Current rates and new rates

For 2025/26 and 2026/27, unincorporated landlords pay income tax on their rental profits at 20% where it falls in the basic rate band, at 40% where it falls in the higher rate band and at 45% where it falls in the additional rate band.

For 2027/28 onwards, rental profits will be taxed at the new property tax rates which are, respectively 22%, 42% and 47%.

The new property tax rates only apply to landlords running an unincorporated property business; corporate landlords will continue to pay corporation tax on their profits.

Interest and finance costs

Where unincorporated landlords incur interest and finance costs, for example, mortgage interest, relief is given as a basic rate tax reduction.

When the new property tax rates come into effect from 6 April 2027, the rate used to calculate the tax reduction will be the property basic rate of 22%.

Allocation of personal allowance

The rules which determine the order in which income is taxed are also changing from 6 April 2027. Currently, allowances and reliefs are allocated so as to give the best result for the tax year.

For 2027/28 onwards, this will no longer be the case. The personal allowance will first be set against employment income, trading income and pension income (taxable at 20%, 40% and 45%) rather than property or savings income (taxable at 22%, 42% and 47%).

Mitigating the effects

Provisions contained in the Renters’ Rights Act 2025 will limit a landlord’s ability to increase rent to compensate for the tax rise. Where the landlord is increasing rents before these provisions bite, they may wish to factor in the forthcoming tax rises.

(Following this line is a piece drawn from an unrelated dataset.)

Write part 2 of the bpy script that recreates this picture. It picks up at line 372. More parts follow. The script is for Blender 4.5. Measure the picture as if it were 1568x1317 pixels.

The cash basis is the default basis of accounts preparation for unincorporated landlords with rental income of less than £150,000. Under the cash basis, income is taxed when received and expenses relieved when paid.

Where possible, landlords should advance income, so it is received before 6 April 2027 to save 2% in tax. In contrast, they could consider delaying expenses until on or after 6 April 2027 so that relief is given at the new (higher) property rates.